Monotheism also differed from polytheism in the nature of worship itself. By definition, polytheism precluded wholehearted devotion and loyalty to one god. If divine power existed in many gods, none could possess unlimited wisdom or power, and the activities of one god could often be counteracted by the activities of another. The divine will was thus fragmented so that a person could never be safe from divine displeasure and punishment since the will of one god may very well conflict with that of another. But if there is only one God, we can be wholehearted in our devotion to him, as Deuteronomy 6:5 goes on to demand.

The second distinctive was that the God of Israel was transcendent and self-sufficient. He was not the personification of nature with a sovereignty limited to the earth, the heavens, or the underworld. He did not need to be tended or fed in his temple like a Babylonian or Egyptian god. Nor did He need other divine or human assistance through religious rites to maintain cosmic and political order and agricultural productivity. Egyptian temple rituals were the means by which the people contributed to holding the forces of chaos at bay, and Canaanite fertility rites ensured continuing agricultural and human productivity. Yahweh is rather the transcendent One who created an inanimate universe of nature out of nothing and who continually maintains and controls it for His glory. "The profoundest insight of Hebrew religion," John-Oswalt declares, may be that "Whatever God is, he is not the world around us." This means that magic has no part in biblical worship.

The third distinctive is that although God is transcendent, He has not kept His character or His will hidden as did the gods of other peoples. T. Jacobsen describes the Babylonian god Enlil-this way: "Man can never be fully at ease with Enlil, can never know what he has in mind.... In his wild moods of destructiveness he is unreachable, deaf to all appeals." Where the other peoples had to search continually for the divine will through divination, try to awaken divine interest through bodily mutilation (1 Kg 18:26-29), and avoid misfortune through incantations and the wearing of amulets, the Lord had revealed His will in His written Word (Dt 4:6-8).

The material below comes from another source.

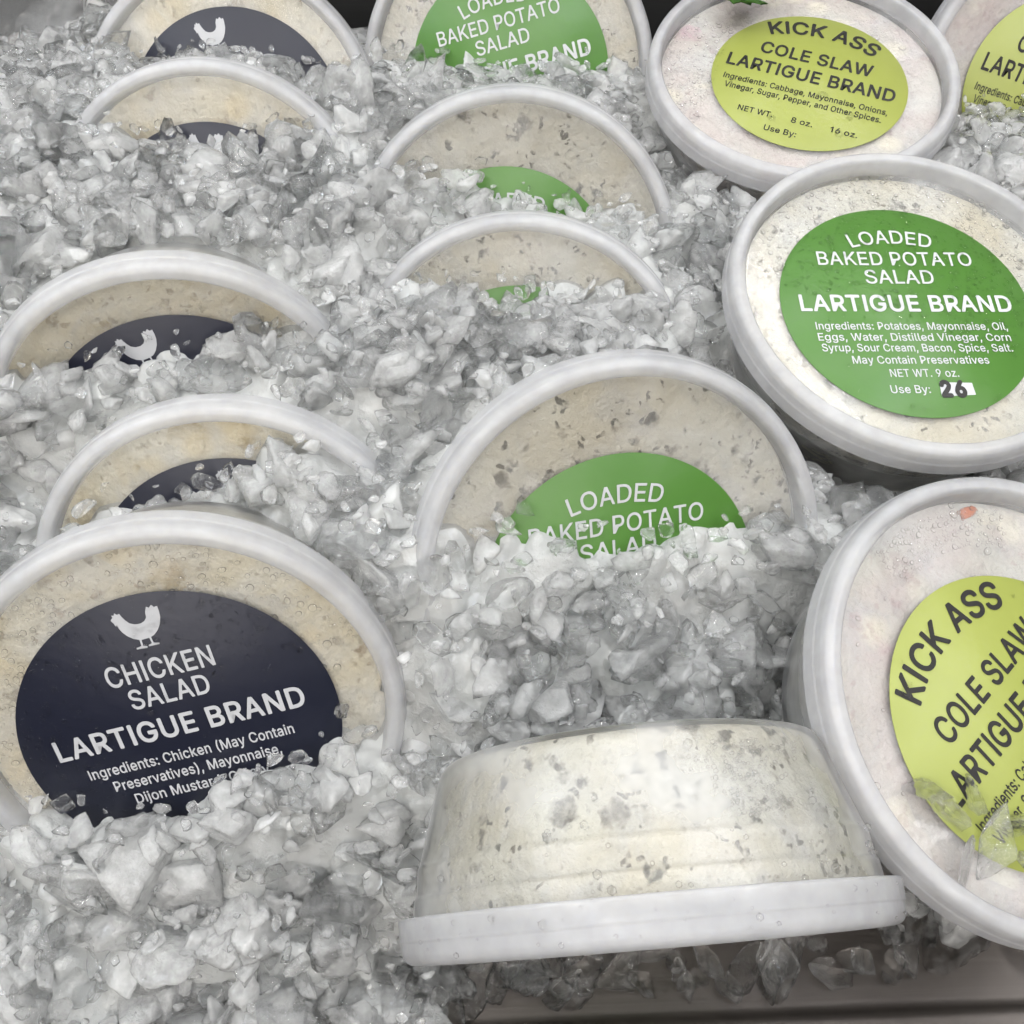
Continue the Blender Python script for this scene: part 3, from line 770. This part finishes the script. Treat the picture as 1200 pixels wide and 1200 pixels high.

The fourth distinctive was the nature of the relationship between God and His people. Israel's relationship with Yahweh was based on divine election in which God established in history a covenant with His people. No other ancient people in that part of the world had a covenantal relationship with their god. The Bible presents mankind as the "crown of creation" and the natural world as theirs to oversee and enjoy. But the foreign gods were primarily feudal gods of the land, which they had created for themselves. People were little more than serfs, a necessary nuisance seldom receiving more than a brief expression of pity or remorse for their grievous situation. But the Lord had formed a people, bound them to each other and to Himself self by covenant, and pledged to shepherd them faithfully forever by His grace and to guard jealously their relationship to Him.

Finally, while the Lord ordained the use of ritual in worship, He abhorred ritual that aimed at divine manipulation. The only actions that pleased God were those that arose from the heart (Hs 6:4-6), and true worship was to be accompanied by joy in the Lord (Dt 12:12,18). Thus biblical religion gives at the same time a higher view of humanity and a higher view of God-omnipotent, undivided, purposeful, merciful, uniformly righteous, and deserving of our undivided love. Israel was to be a kingdom of priests, singing to the Lord and declaring His glory among the nations day after day (1 Ch 16:23).